Contraction.—The length of warp required to weave a piece of a given length will vary with the pattern or weave of the cloth, and depends also on the elasticity of the yarn and the counts of both warp and weft. Owing to this difference in the elasticity of various classes of yarns, and the variation in the elasticity of the same yarn at different degrees of tension, it is impossible to lay down rules for the calculation of the exact warp length for a given length of piece, or for the exact width in the reed for a required width of piece. The length of warp required can only be obtained with exactness from experience, especially in fancy cloths.
As previously stated, twofold yarns are more elastic than single; indeed, with some kinds of twofold American yarns, such as are used in velvets, the percentage of contraction becomes less with an increase in the number of picks, owing to the increase of tension upon the yarn, which causes it to stretch more.
Roughly, the amount of contraction to allow in the warp can be obtained by taking into account the counts of weft and the number of intersections which the warp makes with the weft. The thicker the counts of weft the more the warp will be bent out of a straight line, also with an increase in the number of picks the amount of take-up or contraction will increase. This does not vary in a regular manner, as the angle which the warp makes in bending over the weft changes with any variation in the picks. Furthermore, the greater the tension on the warp yarn the more it will stretch, and also the more it will compress the weft at the point of intersection.
A rough estimate only can therefore be made if there is no previous experience in the same class of goods to guide the manufacturer.
A method of roughly estimating the percentage of milling-up of the warp is to multiply the intersections of the warp per inch by a number found by experience to give the right result, and to divide this product by the counts of weft used.

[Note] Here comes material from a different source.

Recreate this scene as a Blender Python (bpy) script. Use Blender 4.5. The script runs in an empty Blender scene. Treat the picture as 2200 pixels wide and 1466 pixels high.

For rather heavily picked cloths the multiplier 4 gives a fairly accurate result, and in cloths with a medium number of picks and medium counts the multiplier 3 will be used. In some classes of goods the multiplier requires to be 5; but when a correct multiplier is found for a certain class of goods, it will serve for changes in that class. The system is certainly not accurate in all cases, but it embraces roughly the different causes which alter the percentage of contraction or milling-up in the warp, and is therefore of some use in practice.